So, I got HBOMax, finally. This is good, as there are a pile of shows I want to watch, and bad, as where will I find the time? But the tipping point, of course, was the release of WW84[1]. If you are looking for a comics movie that leans really hard into the four-color aesthetic and into being a comics movie, look no farther!
I said (unless someone else did, but I’m pretty sure I did too) that Into the Spiderverse was the first movie I’d seen that felt like reading a comic, and that is still true. Nevertheless, there have been plenty of MCU movies that lean really hard into both the comics aesthetic (anything with Thor) and comics sensibilities (anything with Peter Quill). But this is the first DC movie I’ve seen that did so.
It’s not that the plot didn’t make sense, like I’ve heard plenty of people claim. It hung together quite well, start to finish, with only one big complaint on my part[2]. But everything that happens relies of accepting that the logic of comic books is not the logic of the real world. Things happen that are not really magic, which is what a lot of people rely upon to suspend disbelief; instead things happen that rely on accepting that comics science is not the same as our science (much less when you mix science and magic together!), and that is maybe a harder proposition.
In a nutshell: what if we fast forward Diana to, say, the ’80s, where she is working at the Smithsonian on the strength of her knowledge of artifacts and like 130 languages (living and dead), and also she still isn’t over Steve Trevor yet 70 years later? And then she runs into a magic rock at the same time that a mousy new co-worker and an oil tycoon with a secret also run into said magic rock?
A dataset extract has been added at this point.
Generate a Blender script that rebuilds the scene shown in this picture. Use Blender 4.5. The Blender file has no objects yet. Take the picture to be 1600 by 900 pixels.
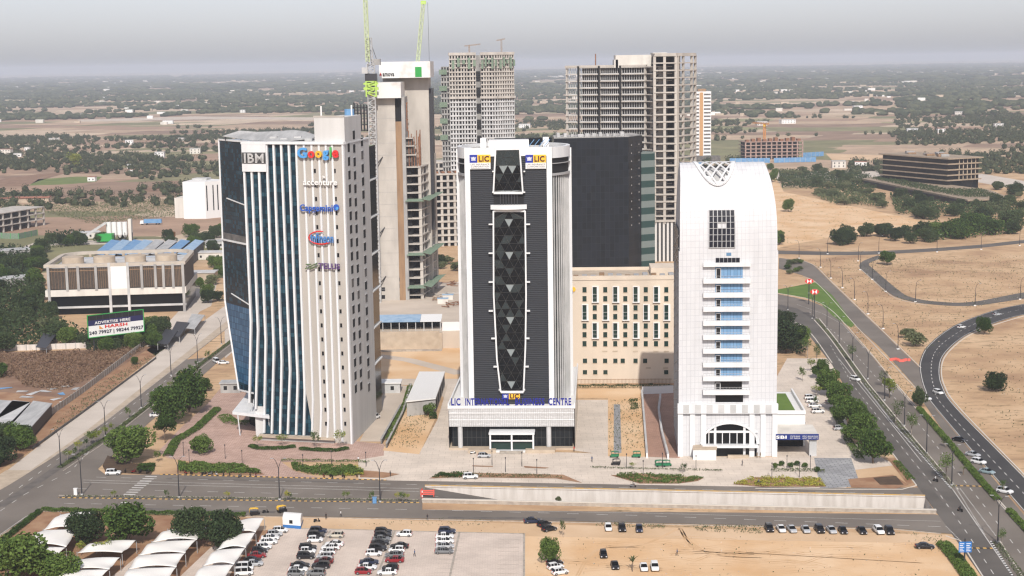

And then the writers lay down a righteous comic book plot over these facts, with nary a care in the world for if it could even mildly happen or be fixable back to some kind of status quo that allows her to show up in Dawn of Justice even if it could happen in the first place?
In the end, that kind of thing either makes you want to punch some writers, or it’s your bread and butter. It wasn’t particularly good, but it was pretty damned amazing.
[1] Weird thing, with weird corollary. The movie is never referenced in any way besides WW84, at the start and end. Likewise, Diana Prince has never been referenced as Wonder Woman in either of these movies. Was she in her other DCCU appearances? I have literally no way of knowing!
[2] And that was more science-based than plot. Technically a spoiler: if you are going to electrocute someone for something, then you have to electrocute them for doing something equally electrocutable 30 seconds earlier, or else you don’t get to electrocute them now! Consistency, that’s all.